Work to be completed → Find the lines that contain the word "wide" and copy each one.

Dataset rows →

=====

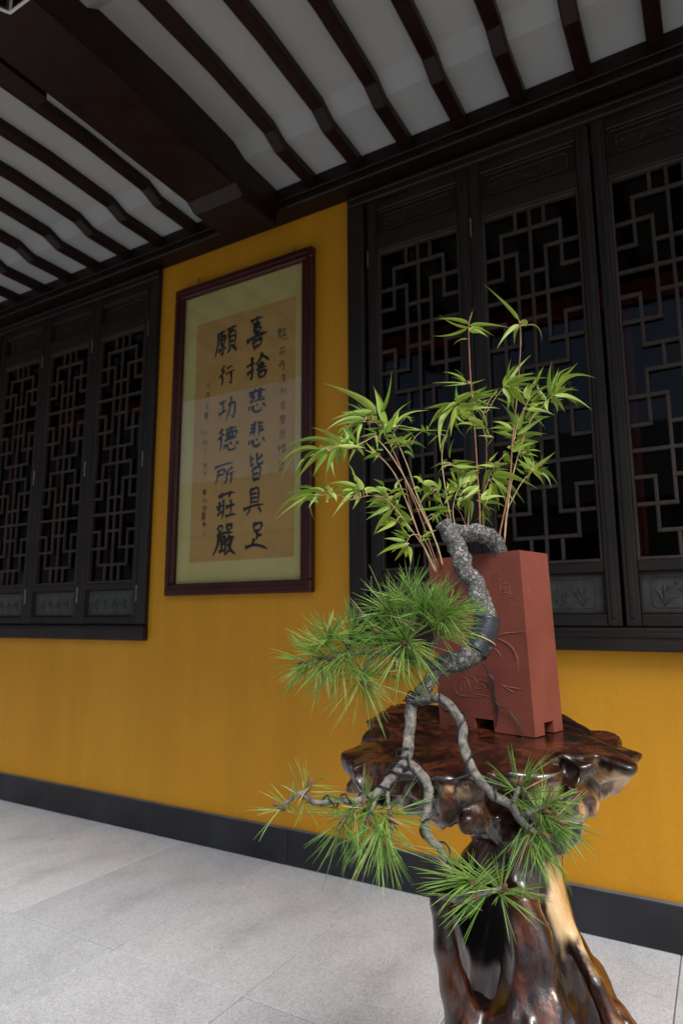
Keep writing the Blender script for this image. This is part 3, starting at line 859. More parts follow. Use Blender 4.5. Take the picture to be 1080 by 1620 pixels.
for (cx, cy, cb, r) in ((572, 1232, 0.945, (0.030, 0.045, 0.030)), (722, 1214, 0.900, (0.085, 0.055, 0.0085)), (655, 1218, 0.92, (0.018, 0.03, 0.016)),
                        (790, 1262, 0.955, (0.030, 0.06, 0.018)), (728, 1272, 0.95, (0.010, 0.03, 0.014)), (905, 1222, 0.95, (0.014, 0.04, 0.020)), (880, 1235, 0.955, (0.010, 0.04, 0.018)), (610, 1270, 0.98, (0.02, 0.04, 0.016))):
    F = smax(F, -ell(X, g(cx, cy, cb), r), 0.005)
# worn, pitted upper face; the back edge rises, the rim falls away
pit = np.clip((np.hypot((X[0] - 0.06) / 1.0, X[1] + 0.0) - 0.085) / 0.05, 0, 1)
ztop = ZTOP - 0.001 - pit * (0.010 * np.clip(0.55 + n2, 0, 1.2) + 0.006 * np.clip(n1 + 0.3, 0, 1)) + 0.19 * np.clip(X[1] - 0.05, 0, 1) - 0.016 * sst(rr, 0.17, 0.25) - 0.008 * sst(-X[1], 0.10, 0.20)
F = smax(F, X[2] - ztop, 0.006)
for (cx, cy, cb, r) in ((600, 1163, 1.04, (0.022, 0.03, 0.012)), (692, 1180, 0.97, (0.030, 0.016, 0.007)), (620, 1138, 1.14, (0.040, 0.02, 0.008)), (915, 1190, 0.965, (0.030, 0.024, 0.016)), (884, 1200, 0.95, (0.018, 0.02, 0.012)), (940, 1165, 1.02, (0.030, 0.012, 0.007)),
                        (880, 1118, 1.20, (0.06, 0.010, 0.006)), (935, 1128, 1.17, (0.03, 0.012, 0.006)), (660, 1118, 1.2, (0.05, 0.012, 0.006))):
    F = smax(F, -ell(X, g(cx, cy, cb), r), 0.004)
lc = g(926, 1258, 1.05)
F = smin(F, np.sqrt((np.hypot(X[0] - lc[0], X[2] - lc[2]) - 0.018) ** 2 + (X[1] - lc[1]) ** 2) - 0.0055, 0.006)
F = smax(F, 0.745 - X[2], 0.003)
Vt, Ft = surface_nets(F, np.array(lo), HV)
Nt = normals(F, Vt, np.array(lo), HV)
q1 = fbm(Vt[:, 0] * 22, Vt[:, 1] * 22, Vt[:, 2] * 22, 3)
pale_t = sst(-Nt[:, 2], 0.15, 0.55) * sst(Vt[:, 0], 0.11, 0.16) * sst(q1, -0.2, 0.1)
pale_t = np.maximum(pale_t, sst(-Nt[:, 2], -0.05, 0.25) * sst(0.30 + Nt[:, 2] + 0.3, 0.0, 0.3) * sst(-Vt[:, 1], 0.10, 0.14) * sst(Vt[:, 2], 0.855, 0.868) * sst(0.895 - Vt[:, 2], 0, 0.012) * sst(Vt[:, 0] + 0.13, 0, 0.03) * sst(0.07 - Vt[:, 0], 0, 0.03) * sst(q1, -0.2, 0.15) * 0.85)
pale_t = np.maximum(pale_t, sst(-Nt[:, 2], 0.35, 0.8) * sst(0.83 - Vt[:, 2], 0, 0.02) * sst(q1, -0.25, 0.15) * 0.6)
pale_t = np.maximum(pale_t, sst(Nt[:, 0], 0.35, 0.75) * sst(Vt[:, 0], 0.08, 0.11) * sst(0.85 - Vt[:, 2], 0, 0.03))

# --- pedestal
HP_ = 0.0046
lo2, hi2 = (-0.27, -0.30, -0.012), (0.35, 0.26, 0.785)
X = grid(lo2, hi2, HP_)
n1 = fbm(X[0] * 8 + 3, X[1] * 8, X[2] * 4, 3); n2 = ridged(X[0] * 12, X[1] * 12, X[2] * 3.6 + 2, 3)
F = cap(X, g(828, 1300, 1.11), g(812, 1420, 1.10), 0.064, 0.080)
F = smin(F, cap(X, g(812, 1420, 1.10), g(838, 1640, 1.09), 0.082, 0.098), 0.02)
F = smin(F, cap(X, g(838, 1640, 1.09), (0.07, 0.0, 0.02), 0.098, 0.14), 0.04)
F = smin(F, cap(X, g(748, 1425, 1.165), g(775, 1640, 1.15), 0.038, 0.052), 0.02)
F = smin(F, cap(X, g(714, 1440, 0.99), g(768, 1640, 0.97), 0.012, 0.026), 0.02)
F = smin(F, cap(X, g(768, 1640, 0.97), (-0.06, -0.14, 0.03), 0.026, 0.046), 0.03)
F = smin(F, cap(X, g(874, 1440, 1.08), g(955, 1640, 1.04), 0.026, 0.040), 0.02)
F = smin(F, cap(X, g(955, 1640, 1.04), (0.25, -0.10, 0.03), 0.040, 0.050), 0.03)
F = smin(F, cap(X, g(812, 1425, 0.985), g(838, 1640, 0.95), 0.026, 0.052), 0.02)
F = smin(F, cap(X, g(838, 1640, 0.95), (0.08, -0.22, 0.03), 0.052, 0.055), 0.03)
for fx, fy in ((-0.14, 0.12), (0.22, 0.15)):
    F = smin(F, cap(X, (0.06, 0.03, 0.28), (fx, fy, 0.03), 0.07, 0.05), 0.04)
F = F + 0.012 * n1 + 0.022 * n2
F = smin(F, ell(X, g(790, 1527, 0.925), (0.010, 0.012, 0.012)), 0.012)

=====

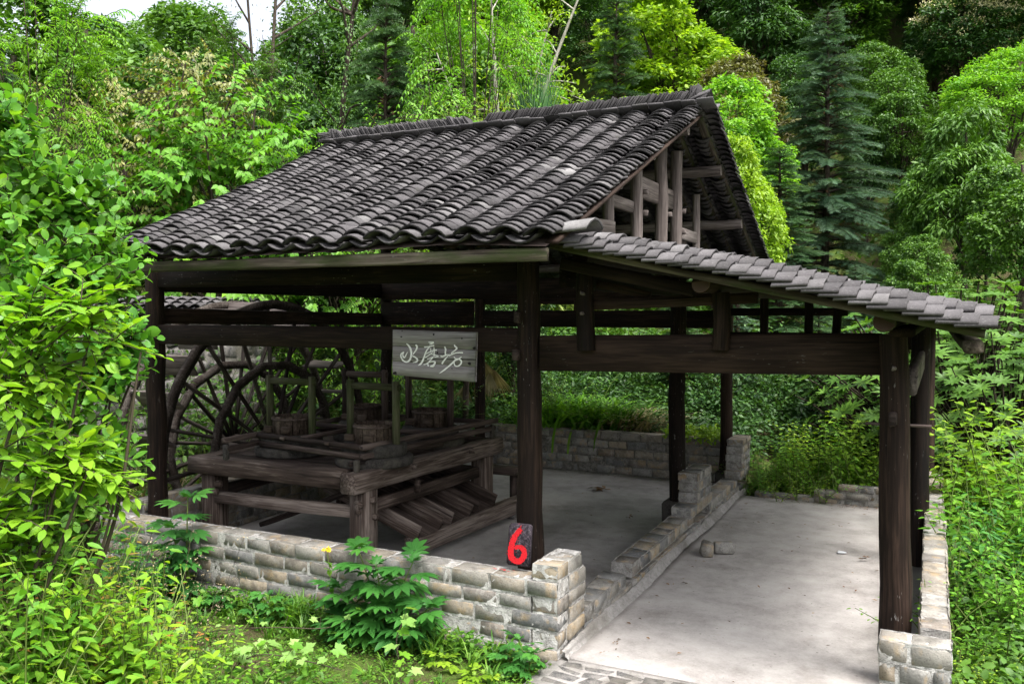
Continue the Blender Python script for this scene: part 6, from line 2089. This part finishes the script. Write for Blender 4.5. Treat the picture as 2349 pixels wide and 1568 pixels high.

=====

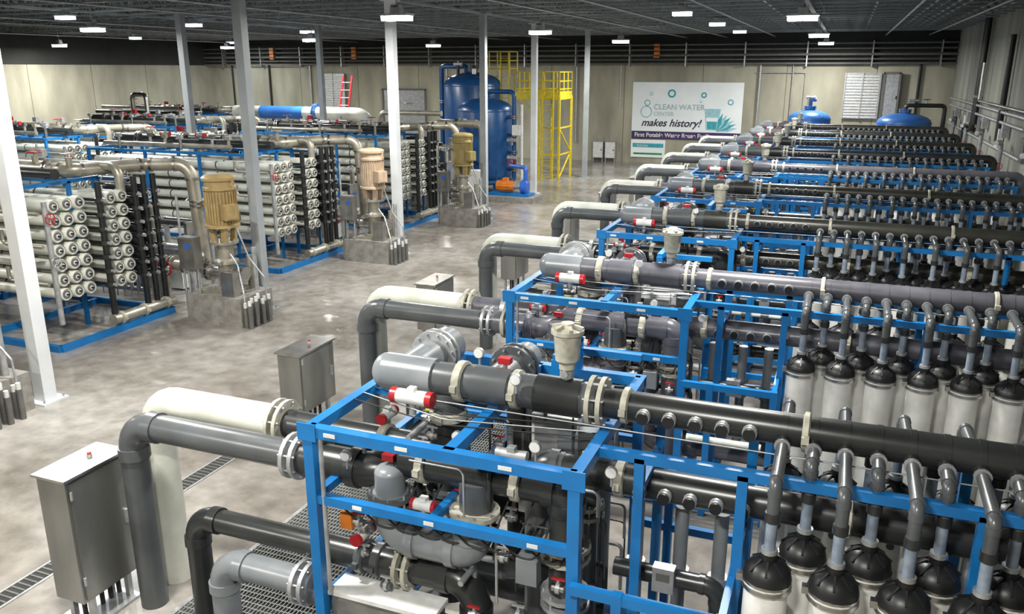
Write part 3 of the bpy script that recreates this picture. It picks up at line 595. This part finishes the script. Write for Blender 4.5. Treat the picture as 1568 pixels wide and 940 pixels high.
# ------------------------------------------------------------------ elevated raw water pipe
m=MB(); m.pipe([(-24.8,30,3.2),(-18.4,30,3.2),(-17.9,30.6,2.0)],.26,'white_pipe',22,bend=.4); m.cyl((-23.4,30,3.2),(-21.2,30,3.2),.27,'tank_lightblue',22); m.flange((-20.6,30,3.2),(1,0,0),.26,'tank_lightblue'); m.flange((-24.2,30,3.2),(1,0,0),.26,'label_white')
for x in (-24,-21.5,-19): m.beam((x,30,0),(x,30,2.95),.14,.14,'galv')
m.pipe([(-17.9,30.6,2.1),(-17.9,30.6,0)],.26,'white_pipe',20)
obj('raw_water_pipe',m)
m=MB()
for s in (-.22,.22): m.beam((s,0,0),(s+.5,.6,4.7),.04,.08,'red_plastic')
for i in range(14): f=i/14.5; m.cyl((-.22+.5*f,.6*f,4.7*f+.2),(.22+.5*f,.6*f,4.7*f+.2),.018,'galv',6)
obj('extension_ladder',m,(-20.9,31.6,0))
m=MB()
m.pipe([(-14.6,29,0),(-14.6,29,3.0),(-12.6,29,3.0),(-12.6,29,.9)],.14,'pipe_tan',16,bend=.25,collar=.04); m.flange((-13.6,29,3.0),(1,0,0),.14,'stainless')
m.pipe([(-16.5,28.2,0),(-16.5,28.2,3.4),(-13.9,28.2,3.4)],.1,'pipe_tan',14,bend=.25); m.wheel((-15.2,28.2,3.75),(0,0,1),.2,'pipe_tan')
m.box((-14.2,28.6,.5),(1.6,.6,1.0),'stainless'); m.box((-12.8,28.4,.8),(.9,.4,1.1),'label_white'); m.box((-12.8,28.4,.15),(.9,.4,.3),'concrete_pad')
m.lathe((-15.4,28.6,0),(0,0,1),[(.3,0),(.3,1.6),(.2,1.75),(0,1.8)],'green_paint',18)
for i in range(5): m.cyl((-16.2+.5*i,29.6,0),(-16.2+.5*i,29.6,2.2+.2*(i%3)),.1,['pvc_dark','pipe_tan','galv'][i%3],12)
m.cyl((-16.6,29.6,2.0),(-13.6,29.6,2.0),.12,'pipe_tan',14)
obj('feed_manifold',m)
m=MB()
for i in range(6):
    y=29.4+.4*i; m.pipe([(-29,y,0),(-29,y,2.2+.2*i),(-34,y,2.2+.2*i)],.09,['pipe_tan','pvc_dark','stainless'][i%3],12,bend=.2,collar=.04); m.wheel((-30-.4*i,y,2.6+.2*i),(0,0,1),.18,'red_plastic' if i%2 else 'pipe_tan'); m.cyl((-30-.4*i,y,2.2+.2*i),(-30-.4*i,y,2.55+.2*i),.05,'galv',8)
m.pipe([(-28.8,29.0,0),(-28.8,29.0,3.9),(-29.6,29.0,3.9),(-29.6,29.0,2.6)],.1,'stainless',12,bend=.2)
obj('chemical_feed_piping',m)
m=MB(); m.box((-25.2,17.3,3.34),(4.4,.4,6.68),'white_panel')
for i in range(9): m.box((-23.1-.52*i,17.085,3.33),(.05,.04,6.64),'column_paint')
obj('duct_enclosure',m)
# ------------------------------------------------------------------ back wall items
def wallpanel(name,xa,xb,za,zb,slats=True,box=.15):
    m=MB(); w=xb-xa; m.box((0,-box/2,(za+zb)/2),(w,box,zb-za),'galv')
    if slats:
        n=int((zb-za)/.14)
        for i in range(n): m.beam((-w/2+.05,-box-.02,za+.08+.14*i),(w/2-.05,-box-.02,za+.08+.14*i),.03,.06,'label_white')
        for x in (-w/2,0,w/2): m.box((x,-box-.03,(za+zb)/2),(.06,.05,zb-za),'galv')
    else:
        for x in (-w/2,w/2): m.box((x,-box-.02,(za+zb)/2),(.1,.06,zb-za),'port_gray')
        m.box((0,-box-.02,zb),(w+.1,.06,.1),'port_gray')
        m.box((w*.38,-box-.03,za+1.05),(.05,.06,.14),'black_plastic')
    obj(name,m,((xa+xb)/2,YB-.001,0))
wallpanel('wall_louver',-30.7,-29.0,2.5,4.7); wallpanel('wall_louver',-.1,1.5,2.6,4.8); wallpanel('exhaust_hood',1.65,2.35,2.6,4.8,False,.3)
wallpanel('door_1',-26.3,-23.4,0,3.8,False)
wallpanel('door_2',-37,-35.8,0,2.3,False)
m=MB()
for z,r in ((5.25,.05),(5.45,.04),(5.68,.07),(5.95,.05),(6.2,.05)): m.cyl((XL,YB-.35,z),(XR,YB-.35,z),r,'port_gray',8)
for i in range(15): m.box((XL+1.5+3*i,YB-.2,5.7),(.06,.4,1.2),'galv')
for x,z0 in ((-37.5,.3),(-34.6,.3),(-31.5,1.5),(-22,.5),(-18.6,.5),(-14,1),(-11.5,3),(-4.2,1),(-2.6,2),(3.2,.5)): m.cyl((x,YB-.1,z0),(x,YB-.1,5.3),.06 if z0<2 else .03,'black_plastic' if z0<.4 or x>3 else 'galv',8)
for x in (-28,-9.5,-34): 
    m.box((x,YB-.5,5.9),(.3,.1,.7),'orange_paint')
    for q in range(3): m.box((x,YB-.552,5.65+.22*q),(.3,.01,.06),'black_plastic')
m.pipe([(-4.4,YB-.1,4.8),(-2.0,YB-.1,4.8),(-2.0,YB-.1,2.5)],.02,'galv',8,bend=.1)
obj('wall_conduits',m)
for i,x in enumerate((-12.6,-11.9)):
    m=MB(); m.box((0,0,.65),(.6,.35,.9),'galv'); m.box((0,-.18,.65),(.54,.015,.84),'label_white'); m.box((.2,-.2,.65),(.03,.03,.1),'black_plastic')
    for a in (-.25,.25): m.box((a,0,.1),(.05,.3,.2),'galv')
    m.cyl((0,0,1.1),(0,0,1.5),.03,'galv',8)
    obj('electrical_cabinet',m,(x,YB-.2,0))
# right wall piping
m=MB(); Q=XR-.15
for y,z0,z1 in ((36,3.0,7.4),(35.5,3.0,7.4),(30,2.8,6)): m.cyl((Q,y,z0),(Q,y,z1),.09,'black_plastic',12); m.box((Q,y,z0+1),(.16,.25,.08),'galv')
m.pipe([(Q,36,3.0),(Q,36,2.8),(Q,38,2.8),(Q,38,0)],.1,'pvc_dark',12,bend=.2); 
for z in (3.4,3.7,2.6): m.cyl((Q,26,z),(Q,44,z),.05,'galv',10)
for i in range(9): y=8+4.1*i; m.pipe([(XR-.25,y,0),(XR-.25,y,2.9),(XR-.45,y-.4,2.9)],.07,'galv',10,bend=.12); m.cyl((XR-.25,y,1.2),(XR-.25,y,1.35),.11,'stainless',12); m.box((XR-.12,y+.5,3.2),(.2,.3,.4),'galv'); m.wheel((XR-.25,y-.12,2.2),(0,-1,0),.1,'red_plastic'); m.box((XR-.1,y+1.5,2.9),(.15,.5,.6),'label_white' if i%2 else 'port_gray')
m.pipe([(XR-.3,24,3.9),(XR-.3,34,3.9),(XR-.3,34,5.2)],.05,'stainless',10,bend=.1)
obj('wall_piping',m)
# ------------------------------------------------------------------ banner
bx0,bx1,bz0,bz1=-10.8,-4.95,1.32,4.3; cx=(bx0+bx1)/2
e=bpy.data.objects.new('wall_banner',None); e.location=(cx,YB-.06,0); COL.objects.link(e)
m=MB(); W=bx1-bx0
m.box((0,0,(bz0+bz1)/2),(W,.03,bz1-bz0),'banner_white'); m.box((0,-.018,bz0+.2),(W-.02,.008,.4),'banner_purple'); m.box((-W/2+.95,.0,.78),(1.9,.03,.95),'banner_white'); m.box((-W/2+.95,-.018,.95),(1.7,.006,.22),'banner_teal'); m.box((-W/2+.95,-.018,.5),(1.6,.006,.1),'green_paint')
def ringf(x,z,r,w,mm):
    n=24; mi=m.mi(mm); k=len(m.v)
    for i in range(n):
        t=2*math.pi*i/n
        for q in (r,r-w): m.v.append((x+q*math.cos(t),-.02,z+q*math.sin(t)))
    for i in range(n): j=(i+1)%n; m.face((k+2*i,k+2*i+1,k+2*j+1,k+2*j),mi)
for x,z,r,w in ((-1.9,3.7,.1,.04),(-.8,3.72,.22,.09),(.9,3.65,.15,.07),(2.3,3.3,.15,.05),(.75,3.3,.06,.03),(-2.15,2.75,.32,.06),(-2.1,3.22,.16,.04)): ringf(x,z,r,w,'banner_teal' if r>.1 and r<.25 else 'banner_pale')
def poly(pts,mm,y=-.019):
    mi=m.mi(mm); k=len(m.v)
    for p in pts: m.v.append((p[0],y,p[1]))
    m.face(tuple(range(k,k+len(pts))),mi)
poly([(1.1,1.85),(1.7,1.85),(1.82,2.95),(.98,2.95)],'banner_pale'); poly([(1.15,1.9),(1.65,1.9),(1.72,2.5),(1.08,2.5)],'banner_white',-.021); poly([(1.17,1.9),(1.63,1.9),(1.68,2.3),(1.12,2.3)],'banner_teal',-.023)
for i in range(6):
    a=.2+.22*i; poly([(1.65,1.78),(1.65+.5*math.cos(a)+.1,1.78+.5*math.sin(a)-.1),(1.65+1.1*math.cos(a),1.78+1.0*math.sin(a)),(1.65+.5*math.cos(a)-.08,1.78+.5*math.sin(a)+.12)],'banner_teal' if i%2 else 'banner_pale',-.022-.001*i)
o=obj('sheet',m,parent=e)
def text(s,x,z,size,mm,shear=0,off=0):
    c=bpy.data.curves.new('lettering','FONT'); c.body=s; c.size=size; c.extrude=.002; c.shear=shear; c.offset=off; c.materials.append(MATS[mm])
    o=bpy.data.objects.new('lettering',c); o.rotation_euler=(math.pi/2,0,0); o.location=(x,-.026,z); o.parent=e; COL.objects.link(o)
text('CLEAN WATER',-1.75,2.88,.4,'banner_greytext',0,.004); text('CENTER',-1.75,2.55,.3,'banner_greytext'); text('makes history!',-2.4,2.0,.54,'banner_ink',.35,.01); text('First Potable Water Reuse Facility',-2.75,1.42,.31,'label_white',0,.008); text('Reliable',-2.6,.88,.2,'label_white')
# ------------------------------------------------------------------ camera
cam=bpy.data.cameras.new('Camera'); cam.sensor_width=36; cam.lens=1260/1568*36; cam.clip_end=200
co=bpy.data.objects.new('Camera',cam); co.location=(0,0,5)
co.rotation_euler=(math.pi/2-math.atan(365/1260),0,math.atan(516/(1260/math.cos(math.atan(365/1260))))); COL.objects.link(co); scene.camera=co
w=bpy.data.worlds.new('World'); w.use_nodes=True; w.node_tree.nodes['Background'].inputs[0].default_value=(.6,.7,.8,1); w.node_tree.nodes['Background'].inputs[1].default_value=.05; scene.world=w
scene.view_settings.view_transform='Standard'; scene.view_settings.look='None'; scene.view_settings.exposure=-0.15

=====

Exercise result →
Continue the Blender Python script for this scene: part 6, from line 2089. This part finishes the script. Write for Blender 4.5. Treat the picture as 2349 pixels wide and 1568 pixels high.
Write part 3 of the bpy script that recreates this picture. It picks up at line 595. This part finishes the script. Write for Blender 4.5. Treat the picture as 1568 pixels wide and 940 pixels high.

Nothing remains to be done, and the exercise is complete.